6 May ~ If you did a survey of why people go and watch their local team play, tucking into a burger or hot dog would be right up there with having a pint and actually watching the football. But not at Conference club Forest Green Rovers, who earlier this season decided to stop selling red meat products at their ground after imposing a similar ban on their players.

Dale Vince, who became the club's chairman last November, is a vegan and claims that the move was designed both to improve the health of fans and make the club more "eco-friendly". "Primarily it was about changing how the club works and attracting a different audience to football, "Vince says. "The food we're providing costs more but we're keeping our prices the same. We're not interested in money. We tried to keep it quiet but a fan who didn't agree leaked it to the press."  

This unusual step has received a mixed reception around the ground, a fact acknowledged by manager Dave Hockaday. But the manager supports the move and was fully consulted, along with the catering manager, by Vince. Views among the Forest Green locals were decidedly mixed. "People come to the game to watch the football not to get fat," said one fan. According to Bob Hunt, who commentates on Forest Green games for BBC Radio Gloucestershire, some supporters are disappointed that they weren't consulted and they feel like they're being dictated to.

But results on the pitch improved after the players were banned from eating cottage pie or meat lasagne on matchdays. Forest Green looked certainties for relegation this season after being reprieved by Salisbury City entering administration last time out but they gave themselves a fighting chance with their performances over the past few months. They lost seven of the 18 games since red meat got the chop, although they only escaped by one goal on the last day of the season courtesy of a late Kettering winner which relegated Southport on goal difference.
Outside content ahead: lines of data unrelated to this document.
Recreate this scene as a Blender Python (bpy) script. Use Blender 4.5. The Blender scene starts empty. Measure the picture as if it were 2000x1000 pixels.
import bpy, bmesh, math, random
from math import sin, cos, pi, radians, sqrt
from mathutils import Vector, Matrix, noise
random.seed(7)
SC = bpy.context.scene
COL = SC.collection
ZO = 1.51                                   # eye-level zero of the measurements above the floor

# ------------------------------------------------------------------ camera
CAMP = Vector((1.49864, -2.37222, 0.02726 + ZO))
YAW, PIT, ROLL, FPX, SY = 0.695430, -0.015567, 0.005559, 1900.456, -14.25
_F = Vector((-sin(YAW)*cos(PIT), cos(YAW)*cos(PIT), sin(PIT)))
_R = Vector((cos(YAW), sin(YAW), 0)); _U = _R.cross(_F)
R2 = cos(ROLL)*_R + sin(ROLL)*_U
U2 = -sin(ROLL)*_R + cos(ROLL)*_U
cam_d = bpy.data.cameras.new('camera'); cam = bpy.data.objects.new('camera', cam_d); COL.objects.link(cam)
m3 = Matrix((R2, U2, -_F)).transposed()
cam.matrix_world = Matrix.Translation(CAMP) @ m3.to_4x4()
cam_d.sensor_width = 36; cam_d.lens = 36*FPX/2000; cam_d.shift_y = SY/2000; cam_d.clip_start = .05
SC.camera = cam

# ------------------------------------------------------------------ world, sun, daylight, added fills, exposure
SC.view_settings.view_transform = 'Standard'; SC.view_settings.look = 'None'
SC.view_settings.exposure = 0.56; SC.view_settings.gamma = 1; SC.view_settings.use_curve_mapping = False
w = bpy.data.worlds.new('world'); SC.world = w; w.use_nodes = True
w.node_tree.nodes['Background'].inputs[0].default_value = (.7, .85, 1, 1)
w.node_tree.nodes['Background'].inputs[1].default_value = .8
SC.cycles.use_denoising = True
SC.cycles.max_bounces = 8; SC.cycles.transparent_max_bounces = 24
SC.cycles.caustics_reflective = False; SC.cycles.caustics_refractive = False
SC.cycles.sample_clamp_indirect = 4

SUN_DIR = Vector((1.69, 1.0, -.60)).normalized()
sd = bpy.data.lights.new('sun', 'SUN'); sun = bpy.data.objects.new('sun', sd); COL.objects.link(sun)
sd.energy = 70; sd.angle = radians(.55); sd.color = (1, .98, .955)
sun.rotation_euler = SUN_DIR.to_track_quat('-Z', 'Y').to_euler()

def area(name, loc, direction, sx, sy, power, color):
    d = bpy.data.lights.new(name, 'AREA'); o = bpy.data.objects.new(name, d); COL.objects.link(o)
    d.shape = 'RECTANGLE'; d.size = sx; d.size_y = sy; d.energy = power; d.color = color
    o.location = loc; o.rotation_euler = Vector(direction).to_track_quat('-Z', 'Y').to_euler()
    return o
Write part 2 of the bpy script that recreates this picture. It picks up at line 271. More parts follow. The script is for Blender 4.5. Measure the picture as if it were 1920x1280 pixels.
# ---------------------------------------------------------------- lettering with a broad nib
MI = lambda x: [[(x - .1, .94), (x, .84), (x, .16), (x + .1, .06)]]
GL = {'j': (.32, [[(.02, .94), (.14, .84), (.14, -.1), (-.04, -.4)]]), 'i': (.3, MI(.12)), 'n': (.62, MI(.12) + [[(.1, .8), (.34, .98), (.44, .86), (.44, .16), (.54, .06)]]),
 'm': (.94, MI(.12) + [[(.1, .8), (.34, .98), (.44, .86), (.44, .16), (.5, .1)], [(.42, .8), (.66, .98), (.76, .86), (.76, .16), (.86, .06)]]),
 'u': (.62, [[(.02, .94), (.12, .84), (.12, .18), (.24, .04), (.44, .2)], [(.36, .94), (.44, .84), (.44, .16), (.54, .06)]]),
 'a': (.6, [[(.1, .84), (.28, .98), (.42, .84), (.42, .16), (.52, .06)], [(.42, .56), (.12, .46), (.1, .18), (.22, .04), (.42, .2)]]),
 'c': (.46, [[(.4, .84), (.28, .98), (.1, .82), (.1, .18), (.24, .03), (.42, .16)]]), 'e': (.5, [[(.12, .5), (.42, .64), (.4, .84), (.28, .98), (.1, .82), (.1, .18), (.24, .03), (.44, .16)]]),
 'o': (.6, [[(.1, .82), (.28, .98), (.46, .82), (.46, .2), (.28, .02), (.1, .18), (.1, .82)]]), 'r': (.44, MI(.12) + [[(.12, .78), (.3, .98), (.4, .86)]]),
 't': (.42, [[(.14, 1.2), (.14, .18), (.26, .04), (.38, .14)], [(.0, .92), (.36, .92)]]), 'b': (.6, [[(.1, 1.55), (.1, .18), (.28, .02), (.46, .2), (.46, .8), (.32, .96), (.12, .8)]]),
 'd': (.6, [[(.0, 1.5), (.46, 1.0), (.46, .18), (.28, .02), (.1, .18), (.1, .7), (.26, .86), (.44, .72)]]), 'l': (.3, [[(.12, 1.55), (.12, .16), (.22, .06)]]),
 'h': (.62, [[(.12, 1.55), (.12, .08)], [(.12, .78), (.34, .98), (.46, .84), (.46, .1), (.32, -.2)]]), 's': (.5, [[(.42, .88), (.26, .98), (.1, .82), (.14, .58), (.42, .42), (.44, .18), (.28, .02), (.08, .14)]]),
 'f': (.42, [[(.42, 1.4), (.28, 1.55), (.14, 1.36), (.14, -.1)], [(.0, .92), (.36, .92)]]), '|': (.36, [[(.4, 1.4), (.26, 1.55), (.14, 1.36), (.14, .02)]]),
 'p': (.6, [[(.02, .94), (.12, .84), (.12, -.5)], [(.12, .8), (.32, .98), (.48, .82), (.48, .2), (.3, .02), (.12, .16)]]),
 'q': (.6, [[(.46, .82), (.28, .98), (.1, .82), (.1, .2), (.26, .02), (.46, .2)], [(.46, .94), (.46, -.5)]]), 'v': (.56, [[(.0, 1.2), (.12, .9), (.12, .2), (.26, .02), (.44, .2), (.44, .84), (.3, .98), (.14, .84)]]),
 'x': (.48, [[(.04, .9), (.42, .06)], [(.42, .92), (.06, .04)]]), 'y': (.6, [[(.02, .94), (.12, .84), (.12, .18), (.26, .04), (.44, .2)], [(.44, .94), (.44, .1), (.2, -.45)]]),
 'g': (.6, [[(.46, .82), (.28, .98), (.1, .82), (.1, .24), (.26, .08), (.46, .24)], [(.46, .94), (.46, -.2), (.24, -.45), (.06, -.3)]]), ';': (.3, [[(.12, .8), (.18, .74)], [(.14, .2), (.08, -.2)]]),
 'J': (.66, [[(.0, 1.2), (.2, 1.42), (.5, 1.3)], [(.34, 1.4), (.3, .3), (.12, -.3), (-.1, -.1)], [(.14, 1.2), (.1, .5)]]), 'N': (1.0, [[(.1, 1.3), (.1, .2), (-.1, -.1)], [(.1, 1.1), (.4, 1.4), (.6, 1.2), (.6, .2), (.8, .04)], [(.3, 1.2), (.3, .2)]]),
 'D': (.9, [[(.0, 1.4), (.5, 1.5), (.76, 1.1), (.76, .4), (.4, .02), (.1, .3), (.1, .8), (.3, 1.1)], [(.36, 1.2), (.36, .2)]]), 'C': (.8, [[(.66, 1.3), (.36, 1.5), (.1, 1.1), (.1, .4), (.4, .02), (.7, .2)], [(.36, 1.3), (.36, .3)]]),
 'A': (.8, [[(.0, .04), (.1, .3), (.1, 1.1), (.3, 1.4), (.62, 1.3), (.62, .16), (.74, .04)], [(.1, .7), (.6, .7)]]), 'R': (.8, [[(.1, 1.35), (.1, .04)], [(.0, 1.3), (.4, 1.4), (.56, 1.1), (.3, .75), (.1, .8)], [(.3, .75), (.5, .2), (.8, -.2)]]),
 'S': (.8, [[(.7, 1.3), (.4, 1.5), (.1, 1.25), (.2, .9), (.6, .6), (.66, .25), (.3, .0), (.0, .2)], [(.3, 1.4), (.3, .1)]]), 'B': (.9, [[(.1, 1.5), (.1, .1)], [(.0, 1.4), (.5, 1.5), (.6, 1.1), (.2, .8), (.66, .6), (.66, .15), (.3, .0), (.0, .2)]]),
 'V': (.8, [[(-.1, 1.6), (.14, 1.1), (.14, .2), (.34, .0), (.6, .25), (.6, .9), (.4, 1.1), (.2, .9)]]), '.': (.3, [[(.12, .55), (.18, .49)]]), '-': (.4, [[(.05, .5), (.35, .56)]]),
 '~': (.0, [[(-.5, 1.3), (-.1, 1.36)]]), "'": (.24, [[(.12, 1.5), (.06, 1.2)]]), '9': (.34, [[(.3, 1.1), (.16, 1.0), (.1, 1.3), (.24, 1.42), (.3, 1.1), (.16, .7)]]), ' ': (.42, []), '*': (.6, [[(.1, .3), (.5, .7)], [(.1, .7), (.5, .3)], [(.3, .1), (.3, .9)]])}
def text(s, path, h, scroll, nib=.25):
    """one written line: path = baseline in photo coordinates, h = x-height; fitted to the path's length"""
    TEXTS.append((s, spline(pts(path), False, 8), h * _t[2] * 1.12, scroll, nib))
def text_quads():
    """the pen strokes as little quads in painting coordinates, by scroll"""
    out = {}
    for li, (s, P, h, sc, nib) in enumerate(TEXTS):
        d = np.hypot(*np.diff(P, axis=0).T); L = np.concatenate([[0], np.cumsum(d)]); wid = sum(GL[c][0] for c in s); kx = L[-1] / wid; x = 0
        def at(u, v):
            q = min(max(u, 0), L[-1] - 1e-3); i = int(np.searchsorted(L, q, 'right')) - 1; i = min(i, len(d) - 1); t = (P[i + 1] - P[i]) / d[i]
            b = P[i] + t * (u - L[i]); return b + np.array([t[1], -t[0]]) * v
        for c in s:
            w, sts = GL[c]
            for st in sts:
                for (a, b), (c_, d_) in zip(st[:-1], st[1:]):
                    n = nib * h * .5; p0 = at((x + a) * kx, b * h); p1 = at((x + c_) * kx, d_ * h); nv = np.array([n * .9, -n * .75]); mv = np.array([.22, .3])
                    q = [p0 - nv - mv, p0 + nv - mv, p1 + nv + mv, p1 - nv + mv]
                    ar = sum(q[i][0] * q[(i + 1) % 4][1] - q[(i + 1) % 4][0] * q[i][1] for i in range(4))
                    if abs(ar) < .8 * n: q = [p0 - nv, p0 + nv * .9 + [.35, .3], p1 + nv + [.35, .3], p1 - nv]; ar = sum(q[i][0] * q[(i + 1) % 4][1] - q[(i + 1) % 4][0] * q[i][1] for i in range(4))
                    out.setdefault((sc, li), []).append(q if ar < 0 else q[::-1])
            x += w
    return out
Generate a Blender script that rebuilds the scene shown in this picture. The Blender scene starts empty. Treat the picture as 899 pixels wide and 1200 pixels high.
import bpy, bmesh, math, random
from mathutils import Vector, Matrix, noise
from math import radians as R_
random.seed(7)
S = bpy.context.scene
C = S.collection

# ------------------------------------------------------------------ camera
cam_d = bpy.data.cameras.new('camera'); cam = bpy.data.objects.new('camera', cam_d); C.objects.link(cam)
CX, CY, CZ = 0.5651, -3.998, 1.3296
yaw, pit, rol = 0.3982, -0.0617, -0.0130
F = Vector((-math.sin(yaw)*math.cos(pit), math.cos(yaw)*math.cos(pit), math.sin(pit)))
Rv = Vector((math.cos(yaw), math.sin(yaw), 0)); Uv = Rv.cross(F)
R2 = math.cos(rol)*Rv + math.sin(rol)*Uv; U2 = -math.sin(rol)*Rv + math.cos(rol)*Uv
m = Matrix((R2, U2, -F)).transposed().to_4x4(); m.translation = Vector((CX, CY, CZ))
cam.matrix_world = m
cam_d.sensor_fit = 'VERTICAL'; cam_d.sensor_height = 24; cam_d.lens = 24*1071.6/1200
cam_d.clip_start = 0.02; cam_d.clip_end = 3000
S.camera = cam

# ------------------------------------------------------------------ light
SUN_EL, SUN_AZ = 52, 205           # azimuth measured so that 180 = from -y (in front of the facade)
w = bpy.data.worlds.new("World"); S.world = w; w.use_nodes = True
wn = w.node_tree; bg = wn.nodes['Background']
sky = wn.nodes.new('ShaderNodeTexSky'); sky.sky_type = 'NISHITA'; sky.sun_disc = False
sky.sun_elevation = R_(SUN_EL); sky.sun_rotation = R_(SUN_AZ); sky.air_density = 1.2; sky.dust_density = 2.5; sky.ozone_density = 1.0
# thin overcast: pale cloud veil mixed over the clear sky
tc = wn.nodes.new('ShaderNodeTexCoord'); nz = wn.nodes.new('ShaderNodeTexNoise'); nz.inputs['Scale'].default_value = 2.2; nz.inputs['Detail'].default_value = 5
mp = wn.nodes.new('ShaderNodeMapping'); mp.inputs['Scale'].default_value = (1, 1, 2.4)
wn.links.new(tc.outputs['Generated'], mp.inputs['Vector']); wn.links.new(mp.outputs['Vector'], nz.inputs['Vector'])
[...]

Vince wants the football authorities to introduce similar plans at grounds across the country. "There's a moral dimension. I can't be part of something I don't believe in but it's not a publicity stunt.  Really, all we did was take some of the most horrible beef burgers and sausages off the menu and gave people a choice."

Forest Green are the longest-serving Conference club - next season will their 14th at the highest level of non-League football - although the town they're based in, Nailsworth, has a population of just 6,600. But whatever Vince pulls out of the hat next - he's talking about reusing rainwater which falls on the pitch and bringing in the country's first organic pitch -  the supporters will probably back it as long as the team is able to overachieve by staying up. Robin Cottle

Comments (4)
Comment by cannelldocam 2011-05-06 14:54:26

It's not really giving people a choice is it? Surely giving people a choice is putting the salads/vegetable stuff on the menu so that people can have it if they like, but also leave the turd-burgers/hotdogs on there for those that prefer the status quo?

Comment by ZoltanBuchan 2011-05-07 21:03:56

No, it's the exact opposite of giving people a choice, as I'm sure he well knows.

Comment by MoeTheBarman 2011-05-08 11:02:39

I tried the veggie burger when we were there a few weeks ago; it was very nice, much better than the 'meat' ones we dish up at Kingsmeadow which really are shite. There was plenty of chicken and stuff for those unable to go a few hours without flesh btw, so there was a choice.

Comment by tempestinaflathat 2011-05-09 14:50:12

No, there's a clear choice here. You eat what you're told, or you don't eat.